The Tennessee Supreme Court said at the time of her retirement, Lee will have served 15 years on the Supreme Court and four years on the Court of Appeals.

She is currently the longest-serving member of the Supreme Court and the only justice from East Tennessee, according to a release. She is also the only Democrat.

Lee is a passionate University of Tennessee fan.

She was appointed to the court in 2008 and retained by voters in 2010, 2014 and 2022.

As chief justice from 2014 to 2016, the Supreme Court said she promoted access to justice and spearheaded several innovations, such as the state's Business Court pilot project.

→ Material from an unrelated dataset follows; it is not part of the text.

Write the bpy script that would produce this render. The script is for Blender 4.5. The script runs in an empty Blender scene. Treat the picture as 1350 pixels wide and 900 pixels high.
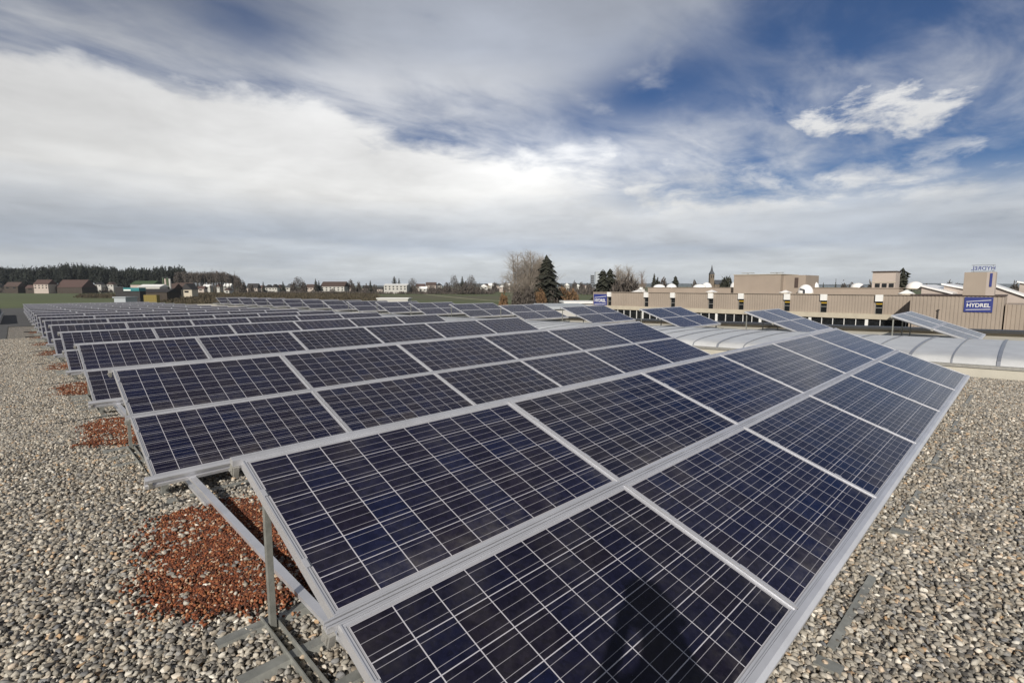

She also helped implement electronic filing, a review of the state’s indigent representation system and a statewide docket cleanup initiative.

“Justice Lee has always been forward-thinking, innovative and open-minded,” Chief Justice Roger A. Page said in the release. “She has never forgotten where she came from and the people she serves. She is a justice of the people and has advocated for transparency and ensuring the Court’s opinions and orders use language that is accessible to everyone, not just attorneys. She has served her state well and the Court wishes her all the best in her retirement.”

As an appellate judge, Lee participated in over 1,500 cases, writing close to 450 opinions, according to the release. She has been actively involved with the Alternative Dispute Resolution Commission, the Board of Law Examiners, the Advisory Commission on the Rules of Practice and Procedure, the Tennessee Lawyer Assistance Program, the Technology Oversight Committee and the Trial Court Electronic Filing Committee.

From 2004 to 2008, she served on the Tennessee Court of Appeals — the first woman to serve on the Eastern Section of the Court in its 79-year history, according to the Supreme Court. Lee was retained by voters in 2006 after receiving unanimous approval from the Judicial Evaluation Commission.

Before entering the judiciary, Lee maintained a small-town practice in Madisonville for 26 years, according to a release. In addition to representing individuals and businesses in civil and criminal matters, she served as the municipal judge for Madisonville and as attorney for Monroe County, the city of Madisonville and the city of Vonore.

Credit: WBIR
Justice Sharon Lee shakes hands with Hector Sanchez, Knox County's newest judge.

The Supreme Court said Lee has been a trailblazer for women and has received numerous recognitions, including the University of Tennessee Distinguished Alumna Award, University of Tennessee Centennial Alumnus Award, University of Tennessee Alumni Professional Achievement Award, Webb School of Knoxville Distinguished Alumni Award, YWCA of Knoxville Tribute to Women Honoree, YWCA of Knoxville 30 Remarkable Women over the past 30 Years Honoree, Girl Scouts Council of the Southern Appalachians’ Woman of Achievement Award, Grayfred Gray Public Service in Mediation Award, Legal Aid of East Tennessee’s Chief Justice William M. Barker Equal Access to Justice Award, ABOTA Tennessee Chapter’s Courage Award, East Tennessee Lawyers’ Association for Women’s Spirit of Justice Award, East Tennessee Women’s Leadership Council’s Lizzie Crozier French Award, and the National Association of Women Judges’ Spotlight Award.

A frequent speaker to school, civic and legal groups, Lee is active in her community, serving on the adjunct faculty at the University of Tennessee College of Law and on the boards of the Knoxville YWCA, Knoxville YWCA Foundation, East Tennessee Historical Society, Knoxville Executive Women’s Association, Sequoyah Birthplace Museum, Monroe County Boys and Girls Club, Tennessee Lawyers’ Association for Women, East Tennessee Lawyers’ Association for Women, Knoxville Bar Association, Webb School of Knoxville Alumni Council, University of Tennessee College of Law Dean’s Council, and as an honorary member of the 2014 Congressional Medal of Honor Convention Committee, according to a release.

Lee graduated with honors from the Webb School of Knoxville, the University of Tennessee College of Business and the University of Tennessee College of Law, according to the Supreme Court.